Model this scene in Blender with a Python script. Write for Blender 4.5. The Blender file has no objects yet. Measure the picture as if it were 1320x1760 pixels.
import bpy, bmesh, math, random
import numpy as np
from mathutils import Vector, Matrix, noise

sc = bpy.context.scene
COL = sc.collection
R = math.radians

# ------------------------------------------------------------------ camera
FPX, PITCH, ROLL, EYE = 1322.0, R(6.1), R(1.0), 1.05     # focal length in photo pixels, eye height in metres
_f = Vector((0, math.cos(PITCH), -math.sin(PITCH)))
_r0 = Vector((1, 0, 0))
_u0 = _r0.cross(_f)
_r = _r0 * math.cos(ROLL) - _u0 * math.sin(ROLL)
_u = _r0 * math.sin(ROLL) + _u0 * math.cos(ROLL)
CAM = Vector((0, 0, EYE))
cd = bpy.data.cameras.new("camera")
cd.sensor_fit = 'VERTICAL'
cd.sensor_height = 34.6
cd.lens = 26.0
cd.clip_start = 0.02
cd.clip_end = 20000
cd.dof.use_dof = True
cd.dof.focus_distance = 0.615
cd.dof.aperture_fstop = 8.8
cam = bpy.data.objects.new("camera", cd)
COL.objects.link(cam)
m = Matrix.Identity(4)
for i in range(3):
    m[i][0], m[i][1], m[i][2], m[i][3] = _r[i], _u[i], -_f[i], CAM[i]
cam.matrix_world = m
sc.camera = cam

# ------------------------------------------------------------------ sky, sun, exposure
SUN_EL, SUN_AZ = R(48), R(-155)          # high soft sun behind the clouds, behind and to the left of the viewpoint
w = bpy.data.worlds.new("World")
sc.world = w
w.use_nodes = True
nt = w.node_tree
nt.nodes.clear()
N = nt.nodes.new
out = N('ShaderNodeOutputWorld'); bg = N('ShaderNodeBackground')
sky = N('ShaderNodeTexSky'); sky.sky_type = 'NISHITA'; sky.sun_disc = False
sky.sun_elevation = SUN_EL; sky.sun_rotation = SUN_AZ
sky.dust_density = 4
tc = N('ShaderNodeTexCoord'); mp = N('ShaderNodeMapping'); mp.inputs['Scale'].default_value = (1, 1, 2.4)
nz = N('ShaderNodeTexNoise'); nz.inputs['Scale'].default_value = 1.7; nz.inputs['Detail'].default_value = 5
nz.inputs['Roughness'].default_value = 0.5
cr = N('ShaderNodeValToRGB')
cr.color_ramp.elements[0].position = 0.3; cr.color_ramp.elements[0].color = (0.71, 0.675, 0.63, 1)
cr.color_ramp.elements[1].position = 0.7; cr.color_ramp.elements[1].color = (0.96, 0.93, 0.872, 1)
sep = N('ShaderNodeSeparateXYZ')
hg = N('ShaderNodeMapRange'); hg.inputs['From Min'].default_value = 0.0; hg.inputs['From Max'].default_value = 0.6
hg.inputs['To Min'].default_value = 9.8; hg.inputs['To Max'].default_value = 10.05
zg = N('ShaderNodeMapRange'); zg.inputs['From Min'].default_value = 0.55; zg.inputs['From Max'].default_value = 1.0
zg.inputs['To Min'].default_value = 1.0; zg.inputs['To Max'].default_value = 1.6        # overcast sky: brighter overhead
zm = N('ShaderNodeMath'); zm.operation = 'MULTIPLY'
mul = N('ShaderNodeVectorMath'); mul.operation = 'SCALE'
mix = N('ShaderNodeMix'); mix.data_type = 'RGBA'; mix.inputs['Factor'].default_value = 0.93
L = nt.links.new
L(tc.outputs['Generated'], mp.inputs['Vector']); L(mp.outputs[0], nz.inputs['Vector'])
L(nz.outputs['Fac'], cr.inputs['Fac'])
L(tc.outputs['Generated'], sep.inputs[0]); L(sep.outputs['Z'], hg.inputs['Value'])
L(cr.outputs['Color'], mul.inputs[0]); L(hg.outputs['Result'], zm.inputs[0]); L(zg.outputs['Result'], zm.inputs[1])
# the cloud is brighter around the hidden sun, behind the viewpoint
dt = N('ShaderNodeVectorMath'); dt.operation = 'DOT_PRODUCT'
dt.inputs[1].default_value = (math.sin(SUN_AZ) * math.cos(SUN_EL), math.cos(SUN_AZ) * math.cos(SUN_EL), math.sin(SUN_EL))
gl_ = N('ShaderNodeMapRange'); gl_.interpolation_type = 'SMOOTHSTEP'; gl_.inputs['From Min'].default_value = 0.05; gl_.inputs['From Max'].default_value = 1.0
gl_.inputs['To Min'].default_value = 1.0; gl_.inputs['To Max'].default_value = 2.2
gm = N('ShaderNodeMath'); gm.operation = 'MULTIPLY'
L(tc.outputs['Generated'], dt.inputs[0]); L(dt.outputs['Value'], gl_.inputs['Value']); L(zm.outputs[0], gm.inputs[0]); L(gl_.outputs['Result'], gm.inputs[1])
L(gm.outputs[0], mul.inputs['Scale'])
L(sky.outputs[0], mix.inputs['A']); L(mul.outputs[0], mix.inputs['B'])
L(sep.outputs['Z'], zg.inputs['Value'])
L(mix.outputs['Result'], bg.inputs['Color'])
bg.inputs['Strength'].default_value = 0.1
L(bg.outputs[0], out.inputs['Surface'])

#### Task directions
Return the lines above precisely as they appear, beginning at the first line and ending at the line with "sc.camera = cam", and nothing after it.

#### Complete response
Model this scene in Blender with a Python script. Write for Blender 4.5. The Blender file has no objects yet. Measure the picture as if it were 1320x1760 pixels.
import bpy, bmesh, math, random
import numpy as np
from mathutils import Vector, Matrix, noise

sc = bpy.context.scene
COL = sc.collection
R = math.radians

# ------------------------------------------------------------------ camera
FPX, PITCH, ROLL, EYE = 1322.0, R(6.1), R(1.0), 1.05     # focal length in photo pixels, eye height in metres
_f = Vector((0, math.cos(PITCH), -math.sin(PITCH)))
_r0 = Vector((1, 0, 0))
_u0 = _r0.cross(_f)
_r = _r0 * math.cos(ROLL) - _u0 * math.sin(ROLL)
_u = _r0 * math.sin(ROLL) + _u0 * math.cos(ROLL)
CAM = Vector((0, 0, EYE))
cd = bpy.data.cameras.new("camera")
cd.sensor_fit = 'VERTICAL'
cd.sensor_height = 34.6
cd.lens = 26.0
cd.clip_start = 0.02
cd.clip_end = 20000
cd.dof.use_dof = True
cd.dof.focus_distance = 0.615
cd.dof.aperture_fstop = 8.8
cam = bpy.data.objects.new("camera", cd)
COL.objects.link(cam)
m = Matrix.Identity(4)
for i in range(3):
    m[i][0], m[i][1], m[i][2], m[i][3] = _r[i], _u[i], -_f[i], CAM[i]
cam.matrix_world = m
sc.camera = cam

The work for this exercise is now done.